_Your task_
Exactly the lines from the one with "Reconstruct this image" to the one with "C = S.collection", both included, are to be printed again; leave out the rest.

┌──

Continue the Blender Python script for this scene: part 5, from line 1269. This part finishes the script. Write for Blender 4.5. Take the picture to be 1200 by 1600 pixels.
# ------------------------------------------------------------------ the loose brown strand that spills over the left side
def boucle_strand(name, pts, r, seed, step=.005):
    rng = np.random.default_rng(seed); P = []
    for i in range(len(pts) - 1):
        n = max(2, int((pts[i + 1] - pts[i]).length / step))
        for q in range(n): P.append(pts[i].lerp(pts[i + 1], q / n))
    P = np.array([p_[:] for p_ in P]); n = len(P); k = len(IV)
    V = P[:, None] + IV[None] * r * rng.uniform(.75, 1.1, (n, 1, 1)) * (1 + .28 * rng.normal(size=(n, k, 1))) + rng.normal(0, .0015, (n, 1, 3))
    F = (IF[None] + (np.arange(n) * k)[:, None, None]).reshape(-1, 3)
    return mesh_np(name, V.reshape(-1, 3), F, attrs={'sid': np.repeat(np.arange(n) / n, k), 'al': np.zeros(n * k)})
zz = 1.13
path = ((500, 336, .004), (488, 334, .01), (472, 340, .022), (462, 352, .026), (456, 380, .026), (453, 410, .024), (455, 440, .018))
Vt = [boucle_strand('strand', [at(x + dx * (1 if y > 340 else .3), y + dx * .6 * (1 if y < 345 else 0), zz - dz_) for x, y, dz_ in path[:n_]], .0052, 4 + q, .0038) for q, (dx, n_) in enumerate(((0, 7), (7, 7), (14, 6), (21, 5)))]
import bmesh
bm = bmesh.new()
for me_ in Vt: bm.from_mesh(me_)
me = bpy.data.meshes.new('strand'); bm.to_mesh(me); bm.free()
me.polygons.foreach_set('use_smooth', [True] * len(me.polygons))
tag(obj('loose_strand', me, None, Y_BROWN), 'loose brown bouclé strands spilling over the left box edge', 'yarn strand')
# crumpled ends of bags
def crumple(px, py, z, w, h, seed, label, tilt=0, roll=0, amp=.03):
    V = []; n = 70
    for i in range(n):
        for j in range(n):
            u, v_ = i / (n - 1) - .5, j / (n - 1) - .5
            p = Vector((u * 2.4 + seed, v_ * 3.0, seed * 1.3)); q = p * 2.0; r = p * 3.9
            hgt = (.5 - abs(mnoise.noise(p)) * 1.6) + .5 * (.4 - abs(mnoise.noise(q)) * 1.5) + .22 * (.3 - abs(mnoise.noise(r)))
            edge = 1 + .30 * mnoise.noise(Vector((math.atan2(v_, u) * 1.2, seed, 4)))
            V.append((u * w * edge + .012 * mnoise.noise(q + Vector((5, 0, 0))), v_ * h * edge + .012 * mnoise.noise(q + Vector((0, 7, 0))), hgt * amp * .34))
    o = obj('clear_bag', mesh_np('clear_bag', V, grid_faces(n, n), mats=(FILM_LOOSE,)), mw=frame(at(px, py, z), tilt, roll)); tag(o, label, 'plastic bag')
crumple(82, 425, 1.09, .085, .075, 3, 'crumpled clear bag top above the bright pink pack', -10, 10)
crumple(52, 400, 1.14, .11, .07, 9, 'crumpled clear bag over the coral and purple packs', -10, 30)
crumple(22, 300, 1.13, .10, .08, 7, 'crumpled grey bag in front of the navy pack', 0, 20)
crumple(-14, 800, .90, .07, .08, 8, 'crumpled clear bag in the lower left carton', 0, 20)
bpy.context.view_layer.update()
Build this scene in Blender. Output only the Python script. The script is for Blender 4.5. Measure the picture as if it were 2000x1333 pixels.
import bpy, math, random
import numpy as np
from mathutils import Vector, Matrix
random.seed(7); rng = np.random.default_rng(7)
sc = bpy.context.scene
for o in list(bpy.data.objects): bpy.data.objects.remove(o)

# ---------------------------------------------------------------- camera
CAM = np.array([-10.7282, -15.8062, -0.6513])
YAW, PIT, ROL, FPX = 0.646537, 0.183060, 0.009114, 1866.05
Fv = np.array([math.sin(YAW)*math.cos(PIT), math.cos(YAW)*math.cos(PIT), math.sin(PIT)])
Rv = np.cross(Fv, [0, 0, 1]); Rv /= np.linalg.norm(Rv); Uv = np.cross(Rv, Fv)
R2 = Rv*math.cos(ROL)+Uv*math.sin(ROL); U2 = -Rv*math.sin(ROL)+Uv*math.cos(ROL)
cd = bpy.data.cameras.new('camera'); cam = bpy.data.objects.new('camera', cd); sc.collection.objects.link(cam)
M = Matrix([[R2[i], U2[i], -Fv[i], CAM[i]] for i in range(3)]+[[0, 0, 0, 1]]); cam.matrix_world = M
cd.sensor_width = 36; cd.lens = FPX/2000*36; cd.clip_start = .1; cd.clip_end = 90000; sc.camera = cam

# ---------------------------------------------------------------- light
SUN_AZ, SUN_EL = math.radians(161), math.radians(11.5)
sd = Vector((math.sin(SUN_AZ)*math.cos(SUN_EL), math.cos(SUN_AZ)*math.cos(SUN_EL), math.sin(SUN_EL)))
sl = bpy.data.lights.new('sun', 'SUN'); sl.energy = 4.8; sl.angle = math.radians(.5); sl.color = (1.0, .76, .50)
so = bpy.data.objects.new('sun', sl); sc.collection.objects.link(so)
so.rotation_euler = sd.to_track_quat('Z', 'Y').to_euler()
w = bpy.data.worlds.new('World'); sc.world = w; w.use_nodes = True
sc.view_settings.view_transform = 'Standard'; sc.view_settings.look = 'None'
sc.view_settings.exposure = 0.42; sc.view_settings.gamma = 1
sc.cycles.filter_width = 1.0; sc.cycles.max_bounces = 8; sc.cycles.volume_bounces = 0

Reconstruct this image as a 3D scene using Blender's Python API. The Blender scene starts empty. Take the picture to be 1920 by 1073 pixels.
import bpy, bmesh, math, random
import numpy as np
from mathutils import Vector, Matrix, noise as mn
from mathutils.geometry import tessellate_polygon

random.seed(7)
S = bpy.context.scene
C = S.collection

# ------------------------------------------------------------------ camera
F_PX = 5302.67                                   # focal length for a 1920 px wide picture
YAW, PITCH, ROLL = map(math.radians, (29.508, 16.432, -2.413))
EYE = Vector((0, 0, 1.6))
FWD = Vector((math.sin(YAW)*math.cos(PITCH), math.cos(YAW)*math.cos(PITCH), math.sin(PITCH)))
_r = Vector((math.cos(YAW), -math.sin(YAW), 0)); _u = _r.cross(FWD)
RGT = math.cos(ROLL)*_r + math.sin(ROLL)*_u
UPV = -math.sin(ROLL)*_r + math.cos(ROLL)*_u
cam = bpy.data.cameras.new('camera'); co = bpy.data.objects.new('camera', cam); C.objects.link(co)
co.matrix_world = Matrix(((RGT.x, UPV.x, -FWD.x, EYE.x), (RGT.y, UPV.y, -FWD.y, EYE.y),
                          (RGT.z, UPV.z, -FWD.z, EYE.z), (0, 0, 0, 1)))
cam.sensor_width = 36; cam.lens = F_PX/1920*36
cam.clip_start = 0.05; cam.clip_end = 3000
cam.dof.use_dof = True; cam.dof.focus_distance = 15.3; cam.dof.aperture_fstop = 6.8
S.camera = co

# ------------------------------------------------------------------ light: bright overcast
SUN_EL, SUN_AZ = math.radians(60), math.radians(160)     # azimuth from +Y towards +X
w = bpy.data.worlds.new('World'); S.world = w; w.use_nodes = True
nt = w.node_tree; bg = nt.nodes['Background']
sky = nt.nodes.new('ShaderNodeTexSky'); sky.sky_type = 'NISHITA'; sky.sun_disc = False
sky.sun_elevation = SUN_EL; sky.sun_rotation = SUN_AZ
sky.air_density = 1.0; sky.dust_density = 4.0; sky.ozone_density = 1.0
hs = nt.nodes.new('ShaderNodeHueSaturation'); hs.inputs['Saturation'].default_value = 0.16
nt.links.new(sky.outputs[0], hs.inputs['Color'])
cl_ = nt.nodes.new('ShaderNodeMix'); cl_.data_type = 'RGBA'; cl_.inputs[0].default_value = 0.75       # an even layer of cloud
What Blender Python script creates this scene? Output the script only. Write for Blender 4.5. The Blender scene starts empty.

└──

_Response for this exercise_
Reconstruct this image as a 3D scene using Blender's Python API. The Blender scene starts empty. Take the picture to be 1920 by 1073 pixels.
import bpy, bmesh, math, random
import numpy as np
from mathutils import Vector, Matrix, noise as mn
from mathutils.geometry import tessellate_polygon

random.seed(7)
S = bpy.context.scene
C = S.collection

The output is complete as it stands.